* **SHORT TASK**
Report all lines holding "scene".
# start of DATASET SECTION
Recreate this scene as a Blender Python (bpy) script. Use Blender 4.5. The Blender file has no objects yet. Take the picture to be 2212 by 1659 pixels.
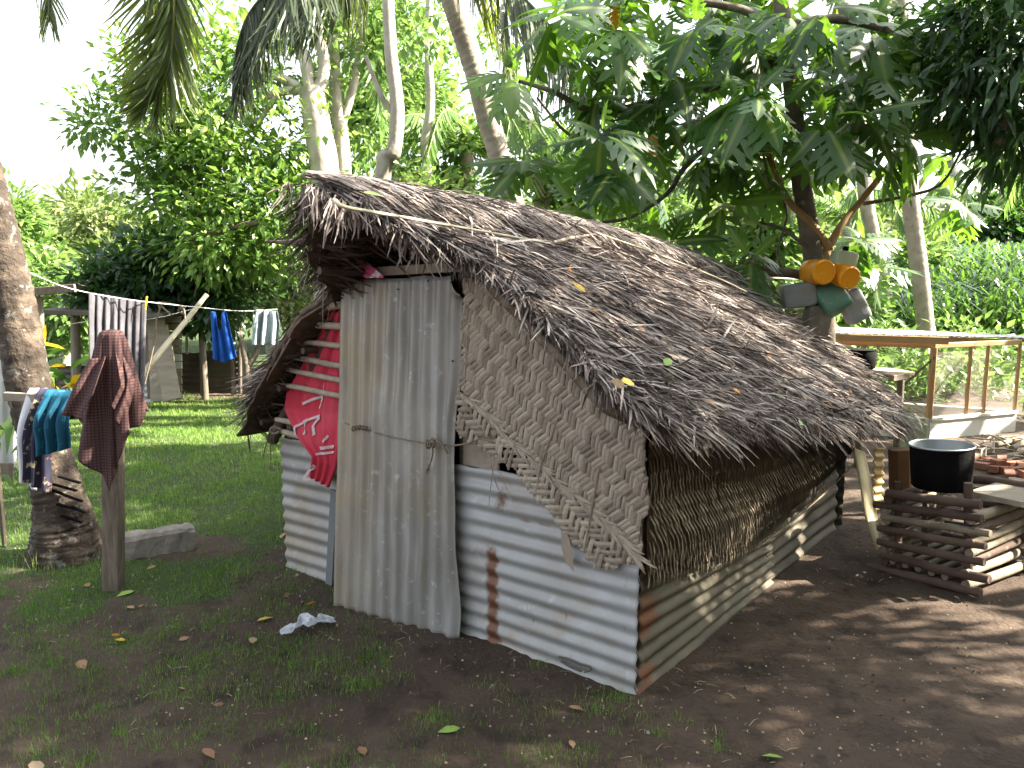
import bpy, math, random
import numpy as np
from mathutils import Vector
rs = np.random.RandomState(7); random.seed(7)
S = bpy.context.scene
COL = S.collection
# ------------------------------------------------------------------ camera, world, sun, exposure
CAMH = 1.6; PITCH = math.radians(7.7); LENS = 28.0
cam_d = bpy.data.cameras.new('camera'); cam = bpy.data.objects.new('camera', cam_d); COL.objects.link(cam)
cam.location = (0, 0, CAMH); cam.rotation_euler = (math.pi/2 - PITCH, 0, 0)
cam_d.lens = LENS; cam_d.sensor_width = 36; cam_d.clip_end = 1500; cam_d.clip_start = .05
S.camera = cam
SUN = np.array([.99, .02, .80]); SUN /= np.linalg.norm(SUN)
elev = math.asin(SUN[2]); azim = math.atan2(SUN[0], SUN[1])
w = bpy.data.worlds.new('World'); S.world = w; w.use_nodes = True
nt = w.node_tree; nt.nodes.clear()
sky = nt.nodes.new('ShaderNodeTexSky'); sky.sky_type = 'NISHITA'; sky.sun_disc = False
sky.sun_elevation = elev; sky.sun_rotation = azim; sky.dust_density = 4.0; sky.air_density = 1.0; sky.ozone_density = .6
bg = nt.nodes.new('ShaderNodeBackground'); bg.inputs[1].default_value = .092
ow = nt.nodes.new('ShaderNodeOutputWorld')
hs = nt.nodes.new('ShaderNodeHueSaturation'); hs.inputs['Saturation'].default_value = .30; hs.inputs['Value'].default_value = 1.0
nt.links.new(sky.outputs[0], hs.inputs['Color']); nt.links.new(hs.outputs[0], bg.inputs[0]); nt.links.new(bg.outputs[0], ow.inputs[0])
sl = bpy.data.lights.new('sun', 'SUN'); sl.energy = 5.0; sl.angle = math.radians(.55); sl.color = (1, .90, .72)
so = bpy.data.objects.new('sun', sl); COL.objects.link(so)
so.rotation_euler = Vector(SUN).to_track_quat('Z', 'Y').to_euler(); so.location = (20, 0, 20)
S.view_settings.view_transform = 'Standard'; S.view_settings.look = 'None'
S.view_settings.exposure = 2.88; S.view_settings.gamma = 1.0; S.view_settings.use_curve_mapping = False
S.render.engine = 'CYCLES'
S.cycles.max_bounces = 6; S.cycles.diffuse_bounces = 3; S.cycles.glossy_bounces = 2
S.cycles.transmission_bounces = 4; S.cycles.transparent_max_bounces = 6
S.cycles.use_denoising = True; S.cycles.sample_clamp_indirect = 6

# ------------------------------------------------------------------ survey helpers: sight lines of the survey camera give world points
F_ = LENS/36*2212
FW = np.array([0, math.cos(PITCH), -math.sin(PITCH)]); UP = np.array([0, math.sin(PITCH), math.cos(PITCH)])
CP = np.array([0, 0, CAMH])
def ray(x, y): return np.array([1., 0, 0])*(x-1106)/F_ + FW + UP*(829.5-y)/F_
def G(x, y, z=0.):
    r = ray(x, y); return CP + r*((z-CAMH)/r[2])
def A(x, y, Y):
    r = ray(x, y); return CP + r*(Y/r[1])
def PL(x, y, p, n):
    r = ray(x, y); return CP + r*(np.dot(np.asarray(p)-CP, n)/np.dot(r, n))
def nrm(a):
    a = np.asarray(a, float); return a/(np.linalg.norm(a, axis=-1, keepdims=True)+1e-9)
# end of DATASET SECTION
* **OUTPUT OF THE EXERCISE**
Recreate this scene as a Blender Python (bpy) script. Use Blender 4.5. The Blender file has no objects yet. Take the picture to be 2212 by 1659 pixels.
S = bpy.context.scene